Purpose of the Study:

  • To propose and evaluate a novel method for removing inter-frame feature mismatches in dynamic scenes for visual SLAM.
  • To enhance the robustness and accuracy of mobile robot self-localization and mapping.

Main Methods:

  • Introduced Grid-based Motion Statistics (GMS) for rapid coarse screening of mismatched features.
  • Developed Adaptive Error Threshold RANSAC (ATRANSAC) for accurate mismatch removal based on internal matching rate.
  • Combined GMS and ATRANSAC into the GMS-ATRANSAC method for robust performance in dynamic and static scenes.

Main Results:

  • GMS-ATRANSAC effectively removes feature mismatches on moving objects.
  • Achieved average error reduction of 29.4% (vs.
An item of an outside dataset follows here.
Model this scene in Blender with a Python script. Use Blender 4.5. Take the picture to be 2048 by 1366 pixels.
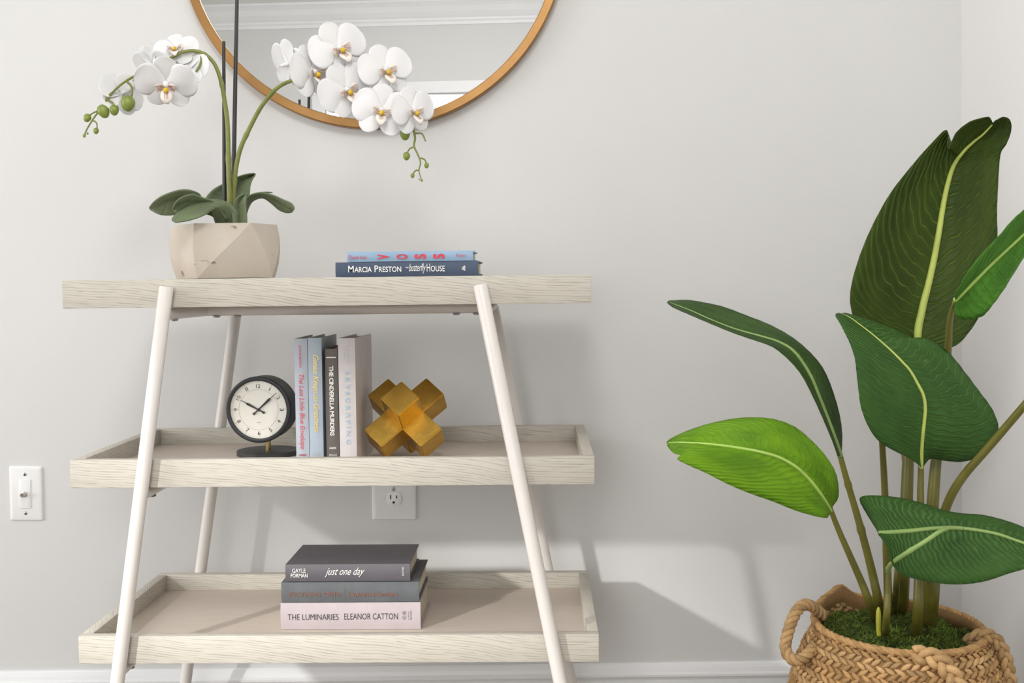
import bpy, bmesh, math, random
from mathutils import Vector, Matrix, Euler, noise
random.seed(7)
S = bpy.context.scene
COL = S.collection
for o in list(bpy.data.objects):
    bpy.data.objects.remove(o)

# ------------------------------------------------------------------ camera
H = 0.94                                   # lens height above the floor
FPX, PITCH, ROLL, YAW = 2300.0, .0517, -.0208, -.0224
FW = Vector((math.sin(YAW)*math.cos(PITCH), math.cos(YAW)*math.cos(PITCH), -math.sin(PITCH)))
_r = Vector((math.cos(YAW), -math.sin(YAW), 0)); _u = _r.cross(FW)
RT = math.cos(ROLL)*_r + math.sin(ROLL)*_u
UP = -math.sin(ROLL)*_r + math.cos(ROLL)*_u
CAM = Vector((0, 0, H))
cd = bpy.data.cameras.new('camera'); cam = bpy.data.objects.new('camera', cd); COL.objects.link(cam)
cd.sensor_width = 36.0; cd.lens = FPX/2048*36.0; cd.clip_start = .02
B = -FW
cam.matrix_world = Matrix(((RT.x, UP.x, B.x, 0), (RT.y, UP.y, B.y, 0), (RT.z, UP.z, B.z, H), (0, 0, 0, 1)))
S.camera = cam

def ray(px, py): return FW + RT*((px-1024)/FPX) + UP*((683-py)/FPX)
def at(px, py, y):                         # point of the room seen at a photo position, y metres in front of the lens
    d = ray(px, py); return CAM + d*(y/d.y)
def atz(px, py, z):                        # the same on a horizontal plane
    d = ray(px, py); return CAM + d*((z-H)/d.z)
def atx(px, py, x):
    d = ray(px, py); return CAM + d*(x/d.x)

# ------------------------------------------------------------------ light
W = bpy.data.worlds.new('world'); S.world = W; W.use_nodes = True
W.node_tree.nodes['Background'].inputs[0].default_value = (.9, .95, 1, 1)
W.node_tree.nodes['Background'].inputs[1].default_value = .3
S.view_settings.view_transform = 'Standard'; S.view_settings.look = 'None'
S.view_settings.gamma = 1.0; S.view_settings.use_curve_mapping = False
S.view_settings.exposure = -0.08

WALL_Y, LEFT_X, RIGHT_X, FRONT_Y, CEIL = 2.395, -3.3, .877, -2.15, 2.6

def area(name, loc, target, sx, sy, power, color=(1, 1, 1), shape='RECTANGLE', spread=None):
    l = bpy.data.lights.new(name, 'AREA'); l.shape = shape; l.size = sx
    if shape in ('RECTANGLE', 'ELLIPSE'): l.size_y = sy
    l.energy = power; l.color = color
    if spread: l.spread = spread
    o = bpy.data.objects.new(name, l); COL.objects.link(o)
    o.location = loc
    d = Vector(target)-Vector(loc); o.rotation_euler = d.to_track_quat('-Z', 'Y').to_euler()
    return o
# added unseen spot along the tray-shadow direction, its cone narrowed to the lower wall
KEY = Vector((.1, 2.3, .45)) + Vector((-.75, -1, .405))*3.95
kl = bpy.data.lights.new('key_spot', 'SPOT'); kl.energy = 720; kl.color = (1, .99, .97); kl.shadow_soft_size = .09
kl.spot_size = .29; kl.spot_blend = 1.0
ko = bpy.data.objects.new('key_spot', kl); COL.objects.link(ko); ko.location = KEY
ko.rotation_euler = (Vector((.02, 2.39, -.10))-KEY).to_track_quat('-Z', 'Y').to_euler()
# daylight through the window of the left wall and of the wall behind the camera
area('left_window_light', (LEFT_X+.12, .95, 1.25), (.877, 1.25, 1.15), 1.5, 1.5, 44, (.985, .99, 1))
# an added overhead fill with no fixture, lighting ceiling and walls alike
pd = bpy.data.lights.new('overhead_fill_light', 'POINT'); pd.energy = 44; pd.color = (1, .99, .975); pd.shadow_soft_size = .22
po = bpy.data.objects.new('overhead_fill_light', pd); COL.objects.link(po); po.location = (-.2, .15, 2.32)
area('front_window_light', (-.7, FRONT_Y+.14, 1.41), (.2, 2.3, .9), 1.0, 1.25, 26, (.985, .99, 1))

# ------------------------------------------------------------------ materials
def new_mat(name):
    m = bpy.data.materials.new(name); m.use_nodes = True
    return m, m.node_tree.nodes, m.node_tree.links, m.node_tree.nodes['Principled BSDF']
def ramp(N, stops):
    r = N.new('ShaderNodeValToRGB'); e = r.color_ramp.elements
    while len(e) < len(stops): e.new(.5)
    for k, (p, c) in enumerate(stops):
        e[k].position = p; e[k].color = (*c, 1) if len(c) == 3 else c
    return r
def plain(name, col, rough=.5, metal=0, var=.06, scale=40, bump=0, bscale=200, spec=.5, coat=0, sss=0, trans=0):
    m, N, L, P = new_mat(name)
    t = N.new('ShaderNodeTexCoord'); n = N.new('ShaderNodeTexNoise'); n.inputs['Scale'].default_value = scale
    n.inputs['Detail'].default_value = 4
    L.new(t.outputs['Object'], n.inputs['Vector'])
    r = ramp(N, [(.3, tuple(c*(1-var) for c in col)), (.7, tuple(min(1, c*(1+var)) for c in col))])
    L.new(n.outputs['Fac'], r.inputs[0]); L.new(r.outputs[0], P.inputs['Base Color'])
    P.inputs['Roughness'].default_value = rough; P.inputs['Metallic'].default_value = metal
    P.inputs['Specular IOR Level'].default_value = spec
    if coat: P.inputs['Coat Weight'].default_value = coat
    if sss:
        P.inputs['Subsurface Weight'].default_value = sss; P.inputs['Subsurface Radius'].default_value = (.01, .01, .01)
        P.inputs['Subsurface Scale'].default_value = .3
    if bump:
        n2 = N.new('ShaderNodeTexNoise'); n2.inputs['Scale'].default_value = bscale; n2.inputs['Detail'].default_value = 3
        L.new(t.outputs['Object'], n2.inputs['Vector'])
        b = N.new('ShaderNodeBump'); b.inputs['Strength'].default_value = bump; b.inputs['Distance'].default_value = .002
        L.new(n2.outputs['Fac'], b.inputs['Height']); L.new(b.outputs[0], P.inputs['Normal'])
    return m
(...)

RANSAC) and 32.9% (vs. GMS-RANSAC).
  • Reduced error variance by 63.9% (vs. RANSAC) and 58.0% (vs. GMS-RANSAC), with processing time reductions of 78.3% and 38%, respectively.
  • Validated effectiveness in ORB-SLAM2 initialization and ORB-SLAM3 tracking threads.

Conclusions:

  • The proposed GMS-ATRANSAC method significantly improves feature mismatch removal in dynamic visual SLAM.
  • This leads to more accurate robot localization and mapping, outperforming RANSAC and GMS-RANSAC.
  • The algorithm enhances the reliability of VSLAM systems like ORB-SLAM2 and ORB-SLAM3.